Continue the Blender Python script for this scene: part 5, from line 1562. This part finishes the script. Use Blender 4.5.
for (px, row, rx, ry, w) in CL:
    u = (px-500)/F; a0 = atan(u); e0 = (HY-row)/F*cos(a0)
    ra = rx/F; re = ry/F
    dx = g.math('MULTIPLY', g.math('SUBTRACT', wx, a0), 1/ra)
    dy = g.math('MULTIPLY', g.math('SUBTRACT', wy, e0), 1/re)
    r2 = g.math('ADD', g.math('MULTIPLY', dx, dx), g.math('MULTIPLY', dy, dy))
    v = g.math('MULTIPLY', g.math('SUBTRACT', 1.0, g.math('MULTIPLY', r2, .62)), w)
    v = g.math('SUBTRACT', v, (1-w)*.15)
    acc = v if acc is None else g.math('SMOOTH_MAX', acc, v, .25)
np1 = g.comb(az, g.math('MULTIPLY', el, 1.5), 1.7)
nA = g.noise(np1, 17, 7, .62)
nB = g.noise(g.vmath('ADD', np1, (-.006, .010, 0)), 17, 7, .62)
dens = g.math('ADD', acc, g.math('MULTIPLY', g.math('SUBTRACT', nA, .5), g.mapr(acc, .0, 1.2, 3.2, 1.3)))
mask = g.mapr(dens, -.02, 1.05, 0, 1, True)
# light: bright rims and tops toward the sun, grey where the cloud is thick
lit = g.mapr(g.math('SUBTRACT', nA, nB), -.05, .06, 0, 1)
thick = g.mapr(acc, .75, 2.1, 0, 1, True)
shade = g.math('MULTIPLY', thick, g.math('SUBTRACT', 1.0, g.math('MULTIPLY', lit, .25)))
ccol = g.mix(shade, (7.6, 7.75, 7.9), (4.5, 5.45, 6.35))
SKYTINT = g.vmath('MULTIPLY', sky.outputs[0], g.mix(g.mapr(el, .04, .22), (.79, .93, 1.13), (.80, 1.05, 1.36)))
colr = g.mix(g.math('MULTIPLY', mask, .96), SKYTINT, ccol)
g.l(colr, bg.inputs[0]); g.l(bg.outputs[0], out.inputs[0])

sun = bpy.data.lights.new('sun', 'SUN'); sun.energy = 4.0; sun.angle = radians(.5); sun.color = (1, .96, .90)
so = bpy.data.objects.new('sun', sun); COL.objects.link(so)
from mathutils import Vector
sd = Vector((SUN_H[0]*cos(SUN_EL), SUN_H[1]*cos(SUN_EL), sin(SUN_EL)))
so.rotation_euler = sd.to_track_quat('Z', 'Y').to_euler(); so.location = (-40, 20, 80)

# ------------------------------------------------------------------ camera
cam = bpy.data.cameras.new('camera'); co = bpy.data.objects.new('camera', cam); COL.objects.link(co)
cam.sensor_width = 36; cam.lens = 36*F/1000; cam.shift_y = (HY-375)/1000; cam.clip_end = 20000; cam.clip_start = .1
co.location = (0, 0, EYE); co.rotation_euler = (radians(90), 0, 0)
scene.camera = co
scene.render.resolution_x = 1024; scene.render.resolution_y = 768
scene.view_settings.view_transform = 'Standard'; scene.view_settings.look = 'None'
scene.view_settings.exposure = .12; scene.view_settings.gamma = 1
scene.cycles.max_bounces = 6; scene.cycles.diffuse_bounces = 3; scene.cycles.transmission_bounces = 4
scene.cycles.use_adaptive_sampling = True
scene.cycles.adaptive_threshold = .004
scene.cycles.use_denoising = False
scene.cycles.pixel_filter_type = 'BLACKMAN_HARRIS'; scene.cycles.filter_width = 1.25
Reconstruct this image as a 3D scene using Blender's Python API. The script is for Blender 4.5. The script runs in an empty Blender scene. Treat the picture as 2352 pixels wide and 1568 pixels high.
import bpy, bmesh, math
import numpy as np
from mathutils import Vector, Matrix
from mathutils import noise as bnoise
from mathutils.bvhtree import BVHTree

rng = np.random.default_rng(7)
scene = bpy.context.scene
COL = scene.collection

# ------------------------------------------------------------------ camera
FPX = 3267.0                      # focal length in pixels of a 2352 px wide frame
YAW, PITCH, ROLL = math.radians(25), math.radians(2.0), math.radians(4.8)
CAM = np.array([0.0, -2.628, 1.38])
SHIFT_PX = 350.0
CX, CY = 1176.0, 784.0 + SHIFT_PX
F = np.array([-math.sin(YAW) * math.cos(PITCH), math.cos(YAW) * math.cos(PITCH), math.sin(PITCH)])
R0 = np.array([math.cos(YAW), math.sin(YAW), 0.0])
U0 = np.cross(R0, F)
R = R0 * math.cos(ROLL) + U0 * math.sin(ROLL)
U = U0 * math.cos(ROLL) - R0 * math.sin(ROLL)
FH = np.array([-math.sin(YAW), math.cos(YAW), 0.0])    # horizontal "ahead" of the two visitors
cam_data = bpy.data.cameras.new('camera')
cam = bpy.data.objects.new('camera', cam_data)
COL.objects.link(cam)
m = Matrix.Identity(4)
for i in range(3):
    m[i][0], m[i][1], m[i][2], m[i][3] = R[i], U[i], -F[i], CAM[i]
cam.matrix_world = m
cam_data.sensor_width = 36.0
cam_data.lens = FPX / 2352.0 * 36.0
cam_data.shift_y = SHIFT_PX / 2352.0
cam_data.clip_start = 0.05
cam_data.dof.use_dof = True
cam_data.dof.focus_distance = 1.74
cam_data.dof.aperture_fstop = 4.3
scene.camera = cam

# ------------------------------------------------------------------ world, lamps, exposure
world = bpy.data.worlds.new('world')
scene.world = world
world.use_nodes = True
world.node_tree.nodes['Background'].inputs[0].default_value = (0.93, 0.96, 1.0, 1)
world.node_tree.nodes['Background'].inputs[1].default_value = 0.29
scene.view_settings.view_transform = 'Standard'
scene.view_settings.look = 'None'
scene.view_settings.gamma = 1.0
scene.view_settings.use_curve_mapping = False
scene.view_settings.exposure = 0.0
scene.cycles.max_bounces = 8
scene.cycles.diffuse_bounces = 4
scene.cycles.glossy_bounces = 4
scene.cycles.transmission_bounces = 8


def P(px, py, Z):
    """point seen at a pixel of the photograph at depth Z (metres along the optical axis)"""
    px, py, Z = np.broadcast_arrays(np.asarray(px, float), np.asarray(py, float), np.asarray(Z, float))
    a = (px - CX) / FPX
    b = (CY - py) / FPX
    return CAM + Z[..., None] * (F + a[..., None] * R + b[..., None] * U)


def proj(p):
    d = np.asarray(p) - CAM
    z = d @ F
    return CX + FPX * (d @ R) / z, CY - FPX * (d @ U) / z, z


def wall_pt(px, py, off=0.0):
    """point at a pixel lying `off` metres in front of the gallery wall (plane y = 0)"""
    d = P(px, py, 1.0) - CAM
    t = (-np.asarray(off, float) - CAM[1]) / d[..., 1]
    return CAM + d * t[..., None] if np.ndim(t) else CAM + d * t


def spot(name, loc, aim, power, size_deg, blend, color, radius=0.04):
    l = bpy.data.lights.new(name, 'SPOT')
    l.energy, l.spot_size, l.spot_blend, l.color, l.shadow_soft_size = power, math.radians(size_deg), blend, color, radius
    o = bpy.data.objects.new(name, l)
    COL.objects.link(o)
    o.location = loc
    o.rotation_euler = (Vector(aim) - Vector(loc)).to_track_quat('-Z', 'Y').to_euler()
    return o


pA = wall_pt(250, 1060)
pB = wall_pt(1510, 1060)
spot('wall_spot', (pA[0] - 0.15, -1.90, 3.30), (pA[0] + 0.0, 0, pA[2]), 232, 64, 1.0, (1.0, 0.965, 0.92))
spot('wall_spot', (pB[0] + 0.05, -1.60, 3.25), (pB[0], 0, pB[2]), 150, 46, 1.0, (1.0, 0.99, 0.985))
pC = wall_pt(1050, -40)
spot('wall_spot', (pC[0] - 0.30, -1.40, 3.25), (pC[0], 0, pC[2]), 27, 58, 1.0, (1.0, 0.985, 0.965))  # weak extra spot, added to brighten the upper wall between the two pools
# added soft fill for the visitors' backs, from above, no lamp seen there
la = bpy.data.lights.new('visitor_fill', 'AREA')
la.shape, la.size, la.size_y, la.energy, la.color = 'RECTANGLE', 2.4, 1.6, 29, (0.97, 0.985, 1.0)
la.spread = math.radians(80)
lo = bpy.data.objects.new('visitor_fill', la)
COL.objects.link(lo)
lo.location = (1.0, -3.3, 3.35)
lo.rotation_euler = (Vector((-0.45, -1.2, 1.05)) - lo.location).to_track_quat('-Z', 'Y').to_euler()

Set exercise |
Select every line of the material above holding the word "Python" and copy it.

Task result |
Continue the Blender Python script for this scene: part 5, from line 1562. This part finishes the script. Use Blender 4.5.
Reconstruct this image as a 3D scene using Blender's Python API. The script is for Blender 4.5. The script runs in an empty Blender scene. Treat the picture as 2352 pixels wide and 1568 pixels high.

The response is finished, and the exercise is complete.